-- Records provided --
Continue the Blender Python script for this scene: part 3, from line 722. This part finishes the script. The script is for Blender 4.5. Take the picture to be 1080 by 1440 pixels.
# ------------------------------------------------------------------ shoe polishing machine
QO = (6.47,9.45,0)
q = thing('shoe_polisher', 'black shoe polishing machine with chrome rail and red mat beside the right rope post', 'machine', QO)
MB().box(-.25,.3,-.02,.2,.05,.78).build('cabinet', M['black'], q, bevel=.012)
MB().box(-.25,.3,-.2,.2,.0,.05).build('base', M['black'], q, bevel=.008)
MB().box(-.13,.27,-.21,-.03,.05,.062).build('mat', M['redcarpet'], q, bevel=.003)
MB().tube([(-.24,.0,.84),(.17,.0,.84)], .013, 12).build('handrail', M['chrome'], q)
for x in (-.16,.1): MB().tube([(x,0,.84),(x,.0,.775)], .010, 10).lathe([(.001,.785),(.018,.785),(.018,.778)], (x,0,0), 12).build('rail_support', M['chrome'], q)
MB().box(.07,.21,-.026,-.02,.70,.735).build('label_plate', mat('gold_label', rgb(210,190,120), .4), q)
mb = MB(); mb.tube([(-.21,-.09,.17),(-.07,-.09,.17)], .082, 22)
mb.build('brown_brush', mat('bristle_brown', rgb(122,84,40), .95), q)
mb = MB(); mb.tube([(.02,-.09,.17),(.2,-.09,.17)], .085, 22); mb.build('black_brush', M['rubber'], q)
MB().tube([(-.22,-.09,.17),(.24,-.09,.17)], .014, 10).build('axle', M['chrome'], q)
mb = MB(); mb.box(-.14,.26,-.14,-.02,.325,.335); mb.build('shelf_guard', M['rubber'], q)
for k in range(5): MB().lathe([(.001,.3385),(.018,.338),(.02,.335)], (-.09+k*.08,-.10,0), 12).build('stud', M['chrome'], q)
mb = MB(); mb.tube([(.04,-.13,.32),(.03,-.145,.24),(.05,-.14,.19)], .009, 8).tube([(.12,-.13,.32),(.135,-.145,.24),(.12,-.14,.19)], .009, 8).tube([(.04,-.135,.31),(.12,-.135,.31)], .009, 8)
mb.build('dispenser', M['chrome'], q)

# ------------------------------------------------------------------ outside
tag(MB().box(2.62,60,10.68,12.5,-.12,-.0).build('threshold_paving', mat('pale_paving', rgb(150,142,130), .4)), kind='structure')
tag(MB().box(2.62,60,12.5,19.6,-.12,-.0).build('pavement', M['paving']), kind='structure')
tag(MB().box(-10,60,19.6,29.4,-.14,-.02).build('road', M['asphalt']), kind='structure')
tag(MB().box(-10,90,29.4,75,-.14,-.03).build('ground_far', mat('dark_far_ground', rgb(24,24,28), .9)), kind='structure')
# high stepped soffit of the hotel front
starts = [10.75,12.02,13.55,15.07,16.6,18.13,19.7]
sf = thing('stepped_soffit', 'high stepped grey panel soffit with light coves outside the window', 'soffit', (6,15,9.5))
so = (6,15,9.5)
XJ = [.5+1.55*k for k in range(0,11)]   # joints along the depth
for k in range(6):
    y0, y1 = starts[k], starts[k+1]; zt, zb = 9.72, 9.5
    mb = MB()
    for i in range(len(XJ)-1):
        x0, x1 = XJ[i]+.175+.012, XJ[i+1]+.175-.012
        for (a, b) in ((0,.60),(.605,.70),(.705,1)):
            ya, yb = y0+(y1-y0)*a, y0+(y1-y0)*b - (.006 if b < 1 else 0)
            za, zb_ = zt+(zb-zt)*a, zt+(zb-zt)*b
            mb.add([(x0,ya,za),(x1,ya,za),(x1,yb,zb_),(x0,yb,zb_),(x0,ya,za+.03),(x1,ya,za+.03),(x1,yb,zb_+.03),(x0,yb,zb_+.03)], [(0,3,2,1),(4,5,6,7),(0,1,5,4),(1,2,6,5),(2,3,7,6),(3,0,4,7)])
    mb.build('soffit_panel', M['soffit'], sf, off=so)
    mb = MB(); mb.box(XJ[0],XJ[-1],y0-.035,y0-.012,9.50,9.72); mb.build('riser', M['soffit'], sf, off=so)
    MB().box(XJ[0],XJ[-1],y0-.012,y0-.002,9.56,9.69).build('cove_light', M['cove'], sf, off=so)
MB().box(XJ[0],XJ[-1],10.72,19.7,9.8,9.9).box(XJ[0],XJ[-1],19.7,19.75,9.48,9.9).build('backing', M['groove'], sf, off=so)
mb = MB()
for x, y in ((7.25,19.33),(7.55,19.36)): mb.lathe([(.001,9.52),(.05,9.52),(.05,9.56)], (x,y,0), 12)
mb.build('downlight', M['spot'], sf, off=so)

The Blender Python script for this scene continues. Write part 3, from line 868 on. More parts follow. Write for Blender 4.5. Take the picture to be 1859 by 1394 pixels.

-- To be done --
All of the data must be returned exactly.

-- Output of the task --
Continue the Blender Python script for this scene: part 3, from line 722. This part finishes the script. The script is for Blender 4.5. Take the picture to be 1080 by 1440 pixels.
# ------------------------------------------------------------------ shoe polishing machine
QO = (6.47,9.45,0)
q = thing('shoe_polisher', 'black shoe polishing machine with chrome rail and red mat beside the right rope post', 'machine', QO)
MB().box(-.25,.3,-.02,.2,.05,.78).build('cabinet', M['black'], q, bevel=.012)
MB().box(-.25,.3,-.2,.2,.0,.05).build('base', M['black'], q, bevel=.008)
MB().box(-.13,.27,-.21,-.03,.05,.062).build('mat', M['redcarpet'], q, bevel=.003)
MB().tube([(-.24,.0,.84),(.17,.0,.84)], .013, 12).build('handrail', M['chrome'], q)
for x in (-.16,.1): MB().tube([(x,0,.84),(x,.0,.775)], .010, 10).lathe([(.001,.785),(.018,.785),(.018,.778)], (x,0,0), 12).build('rail_support', M['chrome'], q)
MB().box(.07,.21,-.026,-.02,.70,.735).build('label_plate', mat('gold_label', rgb(210,190,120), .4), q)
mb = MB(); mb.tube([(-.21,-.09,.17),(-.07,-.09,.17)], .082, 22)
mb.build('brown_brush', mat('bristle_brown', rgb(122,84,40), .95), q)
mb = MB(); mb.tube([(.02,-.09,.17),(.2,-.09,.17)], .085, 22); mb.build('black_brush', M['rubber'], q)
MB().tube([(-.22,-.09,.17),(.24,-.09,.17)], .014, 10).build('axle', M['chrome'], q)
mb = MB(); mb.box(-.14,.26,-.14,-.02,.325,.335); mb.build('shelf_guard', M['rubber'], q)
for k in range(5): MB().lathe([(.001,.3385),(.018,.338),(.02,.335)], (-.09+k*.08,-.10,0), 12).build('stud', M['chrome'], q)
mb = MB(); mb.tube([(.04,-.13,.32),(.03,-.145,.24),(.05,-.14,.19)], .009, 8).tube([(.12,-.13,.32),(.135,-.145,.24),(.12,-.14,.19)], .009, 8).tube([(.04,-.135,.31),(.12,-.135,.31)], .009, 8)
mb.build('dispenser', M['chrome'], q)

# ------------------------------------------------------------------ outside
tag(MB().box(2.62,60,10.68,12.5,-.12,-.0).build('threshold_paving', mat('pale_paving', rgb(150,142,130), .4)), kind='structure')
tag(MB().box(2.62,60,12.5,19.6,-.12,-.0).build('pavement', M['paving']), kind='structure')
tag(MB().box(-10,60,19.6,29.4,-.14,-.02).build('road', M['asphalt']), kind='structure')
tag(MB().box(-10,90,29.4,75,-.14,-.03).build('ground_far', mat('dark_far_ground', rgb(24,24,28), .9)), kind='structure')
# high stepped soffit of the hotel front
starts = [10.75,12.02,13.55,15.07,16.6,18.13,19.7]
sf = thing('stepped_soffit', 'high stepped grey panel soffit with light coves outside the window', 'soffit', (6,15,9.5))
so = (6,15,9.5)
XJ = [.5+1.55*k for k in range(0,11)]   # joints along the depth
for k in range(6):
    y0, y1 = starts[k], starts[k+1]; zt, zb = 9.72, 9.5
    mb = MB()
    for i in range(len(XJ)-1):
        x0, x1 = XJ[i]+.175+.012, XJ[i+1]+.175-.012
        for (a, b) in ((0,.60),(.605,.70),(.705,1)):
            ya, yb = y0+(y1-y0)*a, y0+(y1-y0)*b - (.006 if b < 1 else 0)
            za, zb_ = zt+(zb-zt)*a, zt+(zb-zt)*b
            mb.add([(x0,ya,za),(x1,ya,za),(x1,yb,zb_),(x0,yb,zb_),(x0,ya,za+.03),(x1,ya,za+.03),(x1,yb,zb_+.03),(x0,yb,zb_+.03)], [(0,3,2,1),(4,5,6,7),(0,1,5,4),(1,2,6,5),(2,3,7,6),(3,0,4,7)])
    mb.build('soffit_panel', M['soffit'], sf, off=so)
    mb = MB(); mb.box(XJ[0],XJ[-1],y0-.035,y0-.012,9.50,9.72); mb.build('riser', M['soffit'], sf, off=so)
    MB().box(XJ[0],XJ[-1],y0-.012,y0-.002,9.56,9.69).build('cove_light', M['cove'], sf, off=so)
MB().box(XJ[0],XJ[-1],10.72,19.7,9.8,9.9).box(XJ[0],XJ[-1],19.7,19.75,9.48,9.9).build('backing', M['groove'], sf, off=so)
mb = MB()
for x, y in ((7.25,19.33),(7.55,19.36)): mb.lathe([(.001,9.52),(.05,9.52),(.05,9.56)], (x,y,0), 12)
mb.build('downlight', M['spot'], sf, off=so)

The Blender Python script for this scene continues. Write part 3, from line 868 on. More parts follow. Write for Blender 4.5. Take the picture to be 1859 by 1394 pixels.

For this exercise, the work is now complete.